··· Material provided ···

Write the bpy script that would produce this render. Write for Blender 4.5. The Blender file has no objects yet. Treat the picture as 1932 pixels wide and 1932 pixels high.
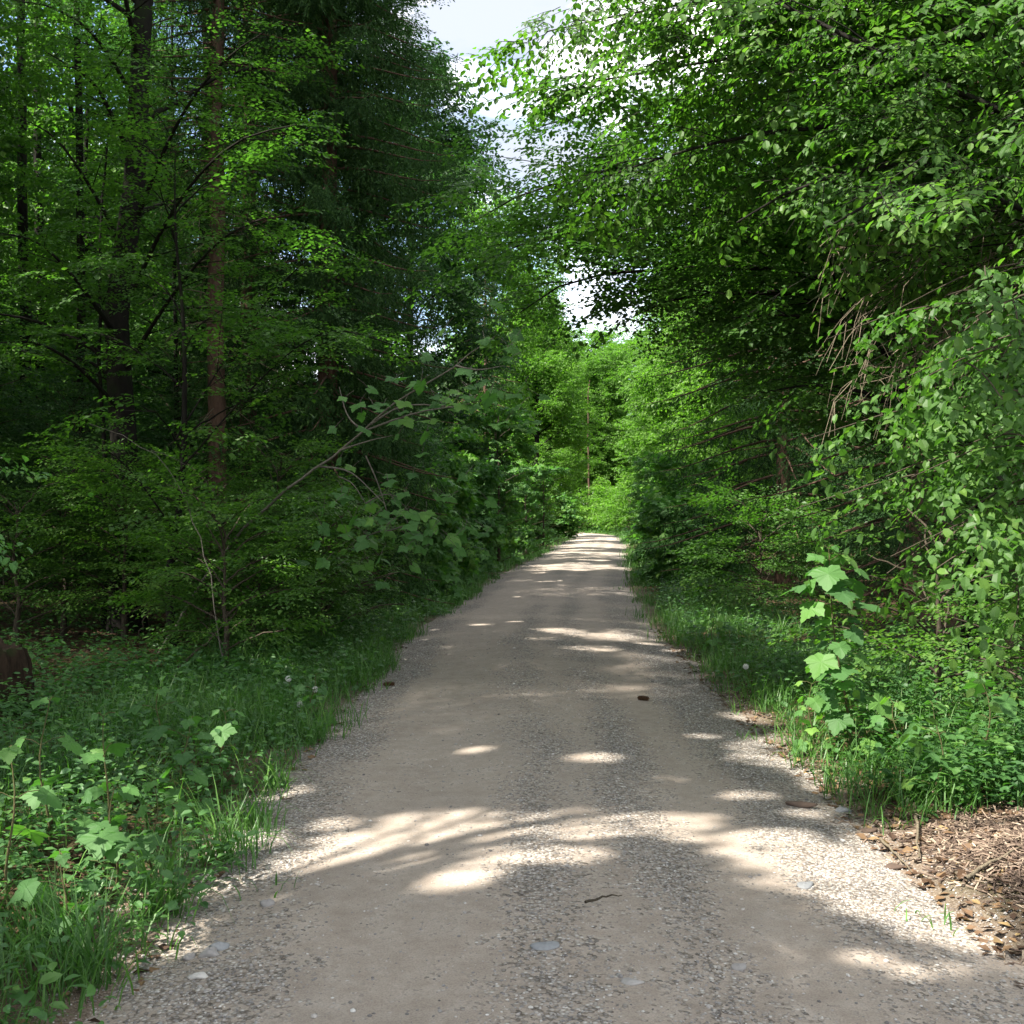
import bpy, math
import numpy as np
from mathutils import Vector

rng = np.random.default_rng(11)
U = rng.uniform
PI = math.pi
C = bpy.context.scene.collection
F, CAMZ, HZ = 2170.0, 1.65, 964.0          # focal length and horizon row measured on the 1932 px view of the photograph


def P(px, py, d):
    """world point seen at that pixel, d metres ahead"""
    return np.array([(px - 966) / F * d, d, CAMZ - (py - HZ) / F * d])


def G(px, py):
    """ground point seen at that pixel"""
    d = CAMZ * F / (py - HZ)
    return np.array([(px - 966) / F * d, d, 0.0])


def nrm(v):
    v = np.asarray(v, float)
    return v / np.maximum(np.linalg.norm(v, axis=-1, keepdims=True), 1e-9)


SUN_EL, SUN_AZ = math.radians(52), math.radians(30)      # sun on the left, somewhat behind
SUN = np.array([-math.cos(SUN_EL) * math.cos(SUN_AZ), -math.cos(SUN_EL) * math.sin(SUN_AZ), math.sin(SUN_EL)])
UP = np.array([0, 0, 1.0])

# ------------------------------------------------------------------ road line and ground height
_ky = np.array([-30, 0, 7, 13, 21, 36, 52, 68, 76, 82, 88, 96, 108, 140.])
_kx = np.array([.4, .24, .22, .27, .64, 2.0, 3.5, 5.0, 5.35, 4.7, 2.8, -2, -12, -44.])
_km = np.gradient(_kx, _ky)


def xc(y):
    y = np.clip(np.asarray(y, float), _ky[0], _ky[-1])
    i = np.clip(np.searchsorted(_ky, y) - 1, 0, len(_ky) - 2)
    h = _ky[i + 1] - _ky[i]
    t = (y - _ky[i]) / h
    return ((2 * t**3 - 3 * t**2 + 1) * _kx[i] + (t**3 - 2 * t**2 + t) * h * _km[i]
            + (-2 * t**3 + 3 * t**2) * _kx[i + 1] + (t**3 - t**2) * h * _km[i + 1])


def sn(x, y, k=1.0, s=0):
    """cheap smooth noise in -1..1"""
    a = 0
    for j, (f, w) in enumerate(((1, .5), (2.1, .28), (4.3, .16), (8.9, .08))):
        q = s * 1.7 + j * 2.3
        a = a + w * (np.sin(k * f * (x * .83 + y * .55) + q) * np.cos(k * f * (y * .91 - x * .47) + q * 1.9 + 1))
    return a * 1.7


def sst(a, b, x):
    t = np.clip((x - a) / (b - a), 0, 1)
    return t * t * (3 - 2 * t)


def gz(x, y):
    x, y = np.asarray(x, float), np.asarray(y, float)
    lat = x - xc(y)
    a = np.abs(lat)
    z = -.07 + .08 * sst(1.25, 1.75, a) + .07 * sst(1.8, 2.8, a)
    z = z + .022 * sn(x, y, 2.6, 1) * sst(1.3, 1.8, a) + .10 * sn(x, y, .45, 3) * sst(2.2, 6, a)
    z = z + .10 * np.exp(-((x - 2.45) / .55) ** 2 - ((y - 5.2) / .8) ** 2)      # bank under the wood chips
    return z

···
··· Material provided ···

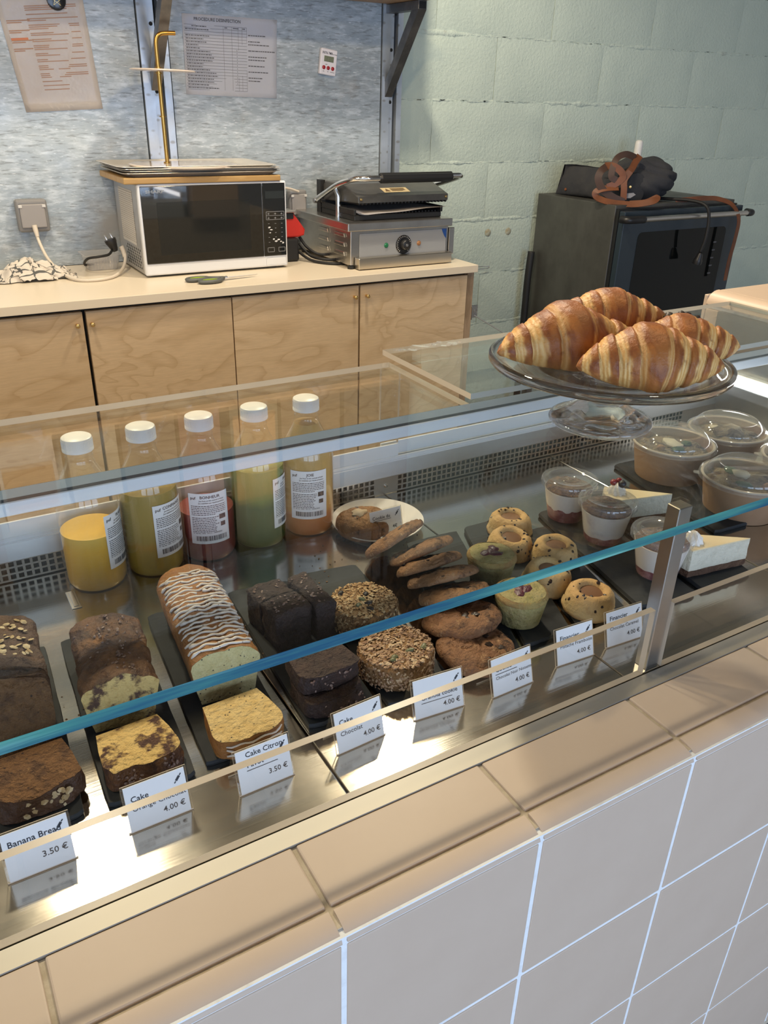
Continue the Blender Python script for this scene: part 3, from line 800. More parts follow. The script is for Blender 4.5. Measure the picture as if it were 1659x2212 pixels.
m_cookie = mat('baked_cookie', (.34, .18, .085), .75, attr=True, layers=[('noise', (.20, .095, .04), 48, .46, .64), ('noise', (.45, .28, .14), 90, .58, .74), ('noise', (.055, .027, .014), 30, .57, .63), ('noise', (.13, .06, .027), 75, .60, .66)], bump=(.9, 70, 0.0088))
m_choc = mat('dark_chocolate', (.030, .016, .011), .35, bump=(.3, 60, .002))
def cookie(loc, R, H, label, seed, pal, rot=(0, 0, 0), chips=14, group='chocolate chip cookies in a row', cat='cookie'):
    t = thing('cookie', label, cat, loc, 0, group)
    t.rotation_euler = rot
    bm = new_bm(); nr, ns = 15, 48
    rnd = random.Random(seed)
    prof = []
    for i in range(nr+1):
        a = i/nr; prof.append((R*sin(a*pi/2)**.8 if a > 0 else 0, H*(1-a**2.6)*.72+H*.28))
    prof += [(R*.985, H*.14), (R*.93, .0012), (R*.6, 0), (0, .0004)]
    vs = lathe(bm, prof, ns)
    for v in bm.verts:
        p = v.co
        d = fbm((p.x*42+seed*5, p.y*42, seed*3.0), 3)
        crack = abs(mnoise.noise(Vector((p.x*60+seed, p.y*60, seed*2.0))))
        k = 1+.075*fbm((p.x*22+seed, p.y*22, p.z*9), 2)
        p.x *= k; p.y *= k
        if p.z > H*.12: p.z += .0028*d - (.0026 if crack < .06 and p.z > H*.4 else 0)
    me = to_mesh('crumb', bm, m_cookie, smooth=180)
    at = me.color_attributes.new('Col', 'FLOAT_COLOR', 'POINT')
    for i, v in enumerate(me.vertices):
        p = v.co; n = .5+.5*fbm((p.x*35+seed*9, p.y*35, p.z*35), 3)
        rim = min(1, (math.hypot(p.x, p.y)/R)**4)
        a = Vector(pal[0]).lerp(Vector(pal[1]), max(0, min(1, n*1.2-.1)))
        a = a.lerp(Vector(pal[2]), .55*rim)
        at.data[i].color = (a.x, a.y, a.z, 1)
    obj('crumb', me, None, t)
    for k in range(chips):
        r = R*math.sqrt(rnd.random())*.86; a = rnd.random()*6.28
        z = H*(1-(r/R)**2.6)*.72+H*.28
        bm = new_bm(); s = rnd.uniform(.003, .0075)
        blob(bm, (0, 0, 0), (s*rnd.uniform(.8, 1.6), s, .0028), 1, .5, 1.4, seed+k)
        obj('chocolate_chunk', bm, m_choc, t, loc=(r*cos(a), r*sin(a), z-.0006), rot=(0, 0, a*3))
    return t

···
··· Material provided ···

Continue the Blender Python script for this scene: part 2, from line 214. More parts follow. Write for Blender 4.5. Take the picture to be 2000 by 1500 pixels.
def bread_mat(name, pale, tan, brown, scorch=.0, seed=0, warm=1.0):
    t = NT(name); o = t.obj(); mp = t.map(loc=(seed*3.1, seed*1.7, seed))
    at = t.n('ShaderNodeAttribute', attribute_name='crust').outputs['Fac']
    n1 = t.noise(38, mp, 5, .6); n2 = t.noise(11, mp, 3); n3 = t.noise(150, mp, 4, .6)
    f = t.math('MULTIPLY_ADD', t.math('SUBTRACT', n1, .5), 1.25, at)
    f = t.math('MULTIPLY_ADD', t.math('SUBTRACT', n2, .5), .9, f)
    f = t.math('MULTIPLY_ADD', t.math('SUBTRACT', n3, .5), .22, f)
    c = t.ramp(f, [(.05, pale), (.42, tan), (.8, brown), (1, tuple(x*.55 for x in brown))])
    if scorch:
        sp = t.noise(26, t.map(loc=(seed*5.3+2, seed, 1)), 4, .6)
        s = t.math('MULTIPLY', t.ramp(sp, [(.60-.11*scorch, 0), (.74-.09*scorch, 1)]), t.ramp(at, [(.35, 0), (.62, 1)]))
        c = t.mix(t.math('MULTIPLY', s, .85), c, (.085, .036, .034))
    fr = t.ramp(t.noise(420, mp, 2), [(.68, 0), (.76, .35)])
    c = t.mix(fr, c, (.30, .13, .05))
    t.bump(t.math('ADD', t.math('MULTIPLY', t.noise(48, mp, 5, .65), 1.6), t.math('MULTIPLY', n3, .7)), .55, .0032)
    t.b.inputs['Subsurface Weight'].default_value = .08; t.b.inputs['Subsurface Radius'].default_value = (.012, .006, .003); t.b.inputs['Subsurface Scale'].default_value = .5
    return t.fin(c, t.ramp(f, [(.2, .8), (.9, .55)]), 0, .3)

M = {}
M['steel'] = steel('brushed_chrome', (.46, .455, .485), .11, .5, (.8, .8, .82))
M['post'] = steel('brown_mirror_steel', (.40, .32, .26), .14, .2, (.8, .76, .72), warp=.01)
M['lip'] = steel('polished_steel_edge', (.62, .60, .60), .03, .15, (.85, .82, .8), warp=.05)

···

* **What needs to be done**: Reproduce exactly, and only, the lines from the one containing "Write the bpy" through the one containing "UP = np.array([0, 0, 1.0])", including both; leave out any pictures.

* **Reply**:
Write the bpy script that would produce this render. Write for Blender 4.5. The Blender file has no objects yet. Treat the picture as 1932 pixels wide and 1932 pixels high.
import bpy, math
import numpy as np
from mathutils import Vector

rng = np.random.default_rng(11)
U = rng.uniform
PI = math.pi
C = bpy.context.scene.collection
F, CAMZ, HZ = 2170.0, 1.65, 964.0          # focal length and horizon row measured on the 1932 px view of the photograph


def P(px, py, d):
    """world point seen at that pixel, d metres ahead"""
    return np.array([(px - 966) / F * d, d, CAMZ - (py - HZ) / F * d])


def G(px, py):
    """ground point seen at that pixel"""
    d = CAMZ * F / (py - HZ)
    return np.array([(px - 966) / F * d, d, 0.0])


def nrm(v):
    v = np.asarray(v, float)
    return v / np.maximum(np.linalg.norm(v, axis=-1, keepdims=True), 1e-9)


SUN_EL, SUN_AZ = math.radians(52), math.radians(30)      # sun on the left, somewhat behind
SUN = np.array([-math.cos(SUN_EL) * math.cos(SUN_AZ), -math.cos(SUN_EL) * math.sin(SUN_AZ), math.sin(SUN_EL)])
UP = np.array([0, 0, 1.0])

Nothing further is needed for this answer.